La différence, cette fois ? L’administration laisse planer le doute sur ses intentions de se conformer aux décisions des tribunaux. Le vice-président J.D. Vance a avancé que les « juges n’ont pas le pouvoir de contrôler le pouvoir légitime de l’exécutif », même s’ils ont été appelés à maintes reprises à se pencher sur des décisions de la Maison-Blanche. En 1952, les juges de la Cour suprême ont par exemple statué que le président Harry Truman ne pouvait pas réquisitionner des aciéries pour maintenir la production d’acier, pendant la guerre de Corée.
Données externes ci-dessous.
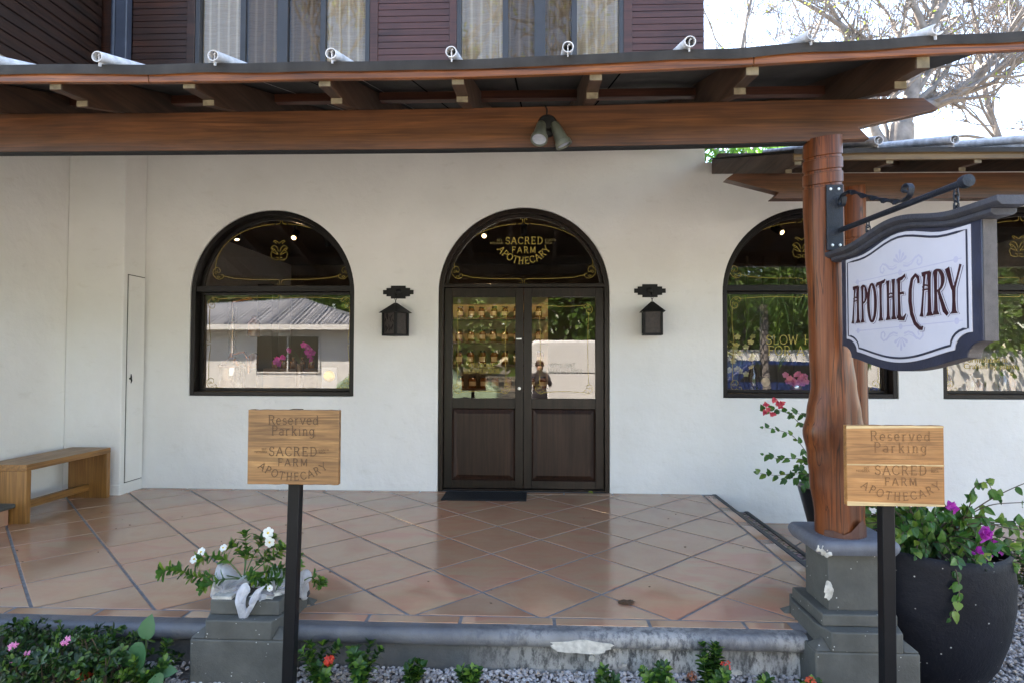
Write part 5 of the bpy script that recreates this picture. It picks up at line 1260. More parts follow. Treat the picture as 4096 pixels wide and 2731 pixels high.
lm.build('foliage', M['leaf_white'], wp); sm.build('stem', M['greenstem'], wp)
def mat_root(): return plain('root_ball_soil', (.045, .04, .045), .9, .4, 20, .6)
M['root'] = mat_root()
def pillow(mb, outline, o, cen, depth, seed, nf=9, back=.8):
    """soft closed bag with the given front outline, gathered folds running to its edge"""
    n = len(outline); pl_ = cr([(p[0], p[1]) for p in outline]+[(outline[0][0], outline[0][1])], 6)[:-1]; n = len(pl_); K = 12
    for sd, dp in ((-1, depth), (1, depth*back)):
        vs = []
        for k in range(K+1):
            t = k/K
            for i, (x, z) in enumerate(pl_):
                a_ = 2*pi*i/n; wr = (noise.noise(Vector((cos(a_)*3.5, sin(a_)*3.5, seed+sd)))*.9+noise.noise(Vector((cos(a_)*9, sin(a_)*9, seed)))*.5)
                q = t*(1+.05*noise.noise(Vector((x*30, z*30, seed)))*(1-t)*4)
                X = cen[0]+(x-cen[0])*q; Z = cen[1]+(z-cen[1])*q; Yv = sd*dp*(1-t*t)**.5*(1+.35*wr*min(1, t*2.5))+.006*noise.noise(Vector((X*40, Z*40, seed)))*(1-t)
                vs.append((X-o[0], Yv, Z-o[2]))
        mb.add(vs, [((k*n+i, k*n+(i+1) % n, (k+1)*n+(i+1) % n, (k+1)*n+i) if sd < 0 else ((k+1)*n+i, (k+1)*n+(i+1) % n, k*n+(i+1) % n, k*n+i)) for k in range(K) for i in range(n)])
def bag(outline, y, cen, depth, seed, label, root):
    o = (cen[0], y, cen[1]); t = thing('plastic_bag', label, 'bag', o, 0, 'white plastic bags of roots on the broken pedestal')
    b = MB(); b.blob((root[0]-o[0], .0, root[1]-o[2]), 1, seed, .16, 3, (root[2], depth*.75, root[3])); b.build('root_ball', M['root'], t, smooth=True, ang=80)
    b = MB(); pillow(b, outline, o, cen, depth, seed); b.build('bag_film', M['bag'], t, smooth=True, ang=85)
bag([(-1.485, .290), (-1.503, .23), (-1.516, .165), (-1.518, .115), (-1.480, .098), (-1.43, .098), (-1.385, .110), (-1.345, .155), (-1.315, .205), (-1.335, .232), (-1.375, .222), (-1.415, .240), (-1.45, .275)], -2.98, (-1.42, .175), .075, 2, 'leftmost plastic bag, milky white and full, under the flowering stems', (-1.425, .145, .075, .042))
bag([(-1.275, .195), (-1.245, .225), (-1.215, .268), (-1.17, .25), (-1.12, .215), (-1.085, .19), (-1.09, .14), (-1.115, .10), (-1.165, .105), (-1.215, .135), (-1.255, .165)], -2.96, (-1.17, .17), .07, 5, 'right plastic bag with dark soil showing, half behind the leaning black post', (-1.16, .15, .062, .045))
bag([(-1.092, .222), (-1.065, .232), (-1.042, .215), (-1.040, .18), (-1.058, .155), (-1.05, .11), (-1.065, .075), (-1.10, .09), (-1.105, .14), (-1.095, .165), (-1.105, .195)], -2.90, (-1.073, .16), .045, 8, 'small knotted white plastic bag at the right edge of the broken pedestal', (-1.078, .11, .028, .030))
bag([(-1.235, .165), (-1.205, .172), (-1.188, .14), (-1.195, .105), (-1.225, .098), (-1.255, .115), (-1.25, .15)], -3.07, (-1.22, .135), .035, 11, 'small grey plastic bag wrapped round a stone, behind the hanging bag handles', (-1.22, .13, .022, .026))
hb = thing('plastic_bag', 'empty white plastic bag hanging in a V over the front edge of the broken pedestal', 'bag', (-1.275, -3.125, .14), 0, 'white plastic bags of roots on the broken pedestal')
b = MB(); o_ = (-1.275, -3.125, .14)
pillow(b, [(-1.268, .243), (-1.296, .232), (-1.318, .195), (-1.325, .155), (-1.312, .100), (-1.291, .043), (-1.274, .062), (-1.266, .095), (-1.276, .135), (-1.270, .175), (-1.252, .21)], o_, (-1.293, .145), .022, 3, back=.6)
pillow(b, [(-1.176, .232), (-1.200, .196), (-1.222, .150), (-1.250, .100), (-1.291, .040), (-1.280, .085), (-1.268, .118), (-1.250, .130), (-1.252, .165), (-1.228, .205), (-1.2, .222)], o_, (-1.246, .143), .020, 6, back=.6)
b.build('bag_film', M['baghandle'], hb, smooth=True, ang=85)
for i, (x, y, z, r, lb_) in enumerate(((-1.34, -3.03, .170, .030, 'brownish stone under the white bags on the broken pedestal, left of the hanging bag'), (-1.265, -2.99, .185, .028, 'grey stone between the bags at the middle of the broken pedestal'), (-1.20, -3.05, .165, .026, 'small brownish stone right of the hanging bag on the broken pedestal'))):
    b = MB(); b.blob((0, 0, 0), r, i*4+1, .3, 3, (1.2, 1, .8)); tag(b.build('stone', M['stone'], None, smooth=True, ang=30, loc=(x, y, z)), lb_, 'stone', 'stones among the bags')

# tall dark pot with bougainvillea behind the log post
tp = thing('tapered_planter', 'tall narrow dark planter with a red-flowered bougainvillea, half hidden behind the log post', 'planter', (2.62, -.75, -.27))
b = MB(); b.lathe([(.11, 0), (.125, .02), (.245, .50), (.255, .52), (.235, .525), (.225, .48), (0, .47)], n=32, cap=False); b.build('pot', M['plasticpot'], tp, smooth=True)
bg_ = thing('bougainvillea', 'thin bougainvillea with red bracts reaching left across the white wall', 'plant', (2.62, -.75, .2))
lm, sm, fm = MB(), MB(), MB(); Q = lambda x, z, y=-.12: Vector((x-2.62, y, z-.2))
def spray(sm, lm, pts, L=.05, W_=.042, gap=.05, r=.003, k_=1):
    p = cr([tuple(q) for q in pts], 8); sm.tube(p, [r*(1.1-.75*i/len(p)) for i in range(len(p))], 5); acc = 0; sd = 1
    for i in range(2, len(p)):
        a, c = Vector(p[i-1]), Vector(p[i]); acc += (c-a).length
        if acc > gap:
            acc = 0; sd = -sd; t = (c-a).normalized()
            for _ in range(k_): leaf_(lm, c, t*.5+Vector((0, 0, sd*.7))+rv(.5)+Vector((0, 0, -.35)), L*PR.uniform(.6, 1.15), W_*PR.uniform(.7, 1.1), FN+rv(.5), .2, .25, 'heart')
    leaf_(lm, p[-1], Vector(p[-1])-Vector(p[-2]), L*.5, W_*.5, FN, .2, .2, 'heart'); return Vector(p[-1])
for pts, k_ in (([Q(2.62, .25), Q(2.45, .62), Q(2.30, .82), Q(2.18, .895), Q(2.03, .90)], 1), ([Q(2.6, .3), Q(2.42, .80), Q(2.33, .87), Q(2.25, .88)], 2), ([Q(2.6, .25), Q(2.42, .50), Q(2.28, .68), Q(2.15, .735), Q(2.03, .755)], 1),
             ([Q(2.6, .25), Q(2.40, .47), Q(2.25, .50), Q(2.14, .50), Q(2.03, .53)], 2), ([Q(2.6, .2), Q(2.4, .36), Q(2.25, .37), Q(2.12, .36), Q(1.98, .38)], 2), ([Q(2.6, .2), Q(2.45, .34), Q(2.3, .34), Q(2.2, .33)], 3), ([Q(2.6, .25), Q(2.5, .45), Q(2.35, .45), Q(2.3, .40)], 4),
             ([Q(2.6, .25), Q(2.7, .55), Q(2.75, .88), Q(2.70, .98)], 2), ([Q(2.62, .2), Q(2.48, .30), Q(2.38, .32), Q(2.35, .26)], 5)): spray(sm, lm, pts, .062, .046, .038, .0035, k_)
for x, z in ((2.135, .965), (2.155, .955), (2.17, .935), (2.06, .91), (2.03, .885), (2.10, .865), (2.11, .985), (2.045, .95), (2.18, .96)): 
    for _ in range(3): petals(fm, Q(x, z, -.14)+rv(.008), FN+rv(.8), 3, .026, .022, .5, 'heart', PR.random()*3)
lm.build('foliage', M['leaf_boug'], bg_); sm.build('stem', M['stem'], bg_); fm.build('bracts', M['pinkred'], bg_)

# big slate pot
PX, PY, PZ = 2.175, -2.72, -.30
bp = thing('slate_pot', 'large round dark slate pot speckled white, behind the right parking board', 'planter', (PX, PY, PZ))
b = MB(); b.lathe([(.21, 0), (.24, .015), (.300, .11), (.342, .24), (.362, .38), (.366, .50), (.362, .60), (.358, .632), (.344, .645), (.335, .638), (.325, .58), (.32, .5), (0, .49)], n=64, cap=False)
for i, v in enumerate(b.v): k = 1+.012*noise.noise(Vector((v[0]*3, v[1]*3, v[2]*3))); k *= 1.04; b.v[i] = (v[0]*k, v[1]*k, v[2]*1.06+.010*sin(atan2(v[1], v[0])*2+1)*(v[2] > .4))
b.build('pot', M['pot'], bp, smooth=True)
b = MB(); b.lathe([(0, .60), (.2, .595), (.34, .585)], n=32, cap=False); b.build('soil', M['soil'], bp, smooth=True)
bo = thing('bougainvillea', 'bushy bougainvillea with magenta bracts spilling from the large slate pot', 'plant', (PX, PY, PZ+.60))
lm, sm, fm = MB(), MB(), MB(); V_ = lambda x, y, z: Vector((x, y, z))
for i in range(58):
    a = PR.uniform(0, 6.28); r = PR.uniform(.12, .40); h = PR.uniform(.04, .34)*(1.15-r*1.2)+.03
    if cos(a) > .6: h *= .8
    e = V_(cos(a)*r, sin(a)*r, h); spray(sm, lm, [V_(PR.uniform(-.05, .05), PR.uniform(-.05, .05), 0), e*.5+V_(0, 0, .07), e, e*1.12+V_(0, 0, -.03)], .058, .042, .030, .004, 2)
for pts, k_ in (([V_(.02, -.05, .1), V_(.12, -.18, .27), V_(.26, -.2, .37), V_(.46, -.2, .45), V_(.80, -.2, .52)], 0), ([V_(.05, -.05, .1), V_(.15, -.2, .29), V_(.35, -.2, .325), V_(.80, -.2, .33)], .5), ([V_(.05, -.05, .1), V_(.12, -.2, .22), V_(.30, -.22, .20), V_(.48, -.2, .17), V_(.80, -.2, .13)], 1),
             ([V_(-.05, -.2, .08), V_(-.08, -.36, .05), V_(-.09, -.40, -.06), V_(-.12, -.41, -.12), V_(-.14, -.41, -.16)], 2), ([V_(.2, -.25, .06), V_(.30, -.3, .05), V_(.37, -.27, -.02), V_(.40, -.25, -.07)], 3), ([V_(-.1, .1, .1), V_(-.22, .0, .3), V_(-.26, -.1, .38)], 2), ([V_(.08, -.1, .1), V_(.10, -.2, .3), V_(.13, -.2, .40), V_(.19, -.2, .42), V_(.22, -.2, .36)], 3)):
    spray(sm, lm, pts, .056, .040, (.042 if k_ < 3 else .03) if k_ > 1 else .075, .0035, max(1, int(k_)))
for x, z, y, n in ((.02, .30, -.2, 4), (.145, .165, -.22, 7), (.165, .185, -.22, 5), (.215, .125, -.22, 6), (.235, .105, -.22, 5), (.11, .085, -.25, 6), (.13, .08, -.25, 4), (.42, .185, -.2, 2), (.385, -.05, -.25, 3), (.50, .17, -.2, 2)):
    fm = MB()
    for _ in range(n): petals(fm, V_(x, y, z)+rv(.014), FN+rv(.9), 3, .032, .028, .45, 'heart', PR.random()*3)
    fm.build('bracts', M['magenta'], bo)
lm.build('foliage', M['leaf_boug'], bo); sm.build('stem', M['stem'], bo)
a2 = thing('arum_plant', 'small arum with green leaves between the pedestal and the large slate pot', 'plant', (2.02, -2.35, .2))
for (p, d, L) in (((-.02, 0, .17), (.3, -.4, -.8), .11), ((.05, .02, .13), (.8, -.3, -.4), .10), ((-.05, .0, .06), (-.4, -.3, -.8), .08), ((.08, -.1, .25), (.4, -.3, .6), .09)):
    b = MB(); leaf_(b, p, d, L, L*.72, (0, -1, .2), .15, .2, 'arum'); o = b.build('leaf', M['leaf_arum'], a2, smooth=True, ang=80); b = MB(); b.tube([(0, .02, -.42), (p[0]*.5, .02, p[2]*.5), p], .004, 6); b.build('leaf_stalk', M['greenstem'], o)
# shrub beyond the pot at the right edge
bush('garden_shrub', 'dark leafy garden shrub at the far right edge beyond the slate pot', 'shrub', (3.42, -1.95, -.28), .44, 30, .045, .02, M['leaf_hedge'], None, .75, [((-.12, -.2, .30), .02, M['red'], 'ixora'), ((-.2, -.15, .16), .015, M['red'], 'ixora'), ((.05, -.2, .1), .02, M['red'], 'ixora')], .03, per=5)
# fallen leaf on the tiles
b = MB(); b.blob((0, 0, .008), .032, 3, .45, 3, (1.35, .75, .22), 2.6)
tag(b.build('dead_leaf', M['dryleaf'], None, True, loc=(.617, -2.69, .004)), 'curled dry brown leaf lying on the terracotta tiles', 'leaf')
b = MB(); leaf_(b, (-.02, 0, .012), (1, -.2, .1), .05, .045, (.2, -.3, 1), .3, .3, 'round'); tag(b.build('fallen_leaf', M['leaf_new'], None, loc=(.655, -.06, .012)), 'small yellow-green leaf on the door sill at its right end', 'leaf')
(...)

Notant au passage que le Congrès avait le pouvoir de légiférer sur la question.

Si on entre dans le scénario [où l’administration rejette une décision juridique], les États-Unis entreraient dans un territoire constitutionnel inconnu.

 Michael Bitzer, professeur de sciences politiques et d’histoire au Catawba College, en Caroline du Nord

Il faudra attendre les décisions, et voir comment la Cour suprême, à majorité conservatrice, interpréterait la Constitution par rapport aux décrets si les questions se rendaient jusqu’au plus haut tribunal du pays.

Distraction

La stratégie place aussi les adversaires du président sur le qui-vive et les oblige à multiplier les démarches juridiques. « Le nombre élevé de décrets rend difficile pour l’opposition de maintenir l’attention sur un enjeu, donc c’est une façon de distraire et de briser l’opposition », analyse M. Schultz.

Au-delà des décisions les plus flamboyantes, les experts s’inquiètent de décisions unilatérales de l’administration pour démanteler des agences et licencier des employés de la fonction publique. « Ces décisions sont beaucoup plus dangereuses pour le travail au quotidien des agences fédérales que la proposition de suspendre le droit du sol, qui risque de mourir dans l’œuf », dit M. Griffin, soulignant qu’il y a « pratiquement consensus » des constitutionnalistes sur la question de la citoyenneté accordée à toute personne née aux États-Unis.

« Avant que les tribunaux ne rattrapent les causes, beaucoup de dommages peuvent être faits en peu de temps », ajoute-t-il.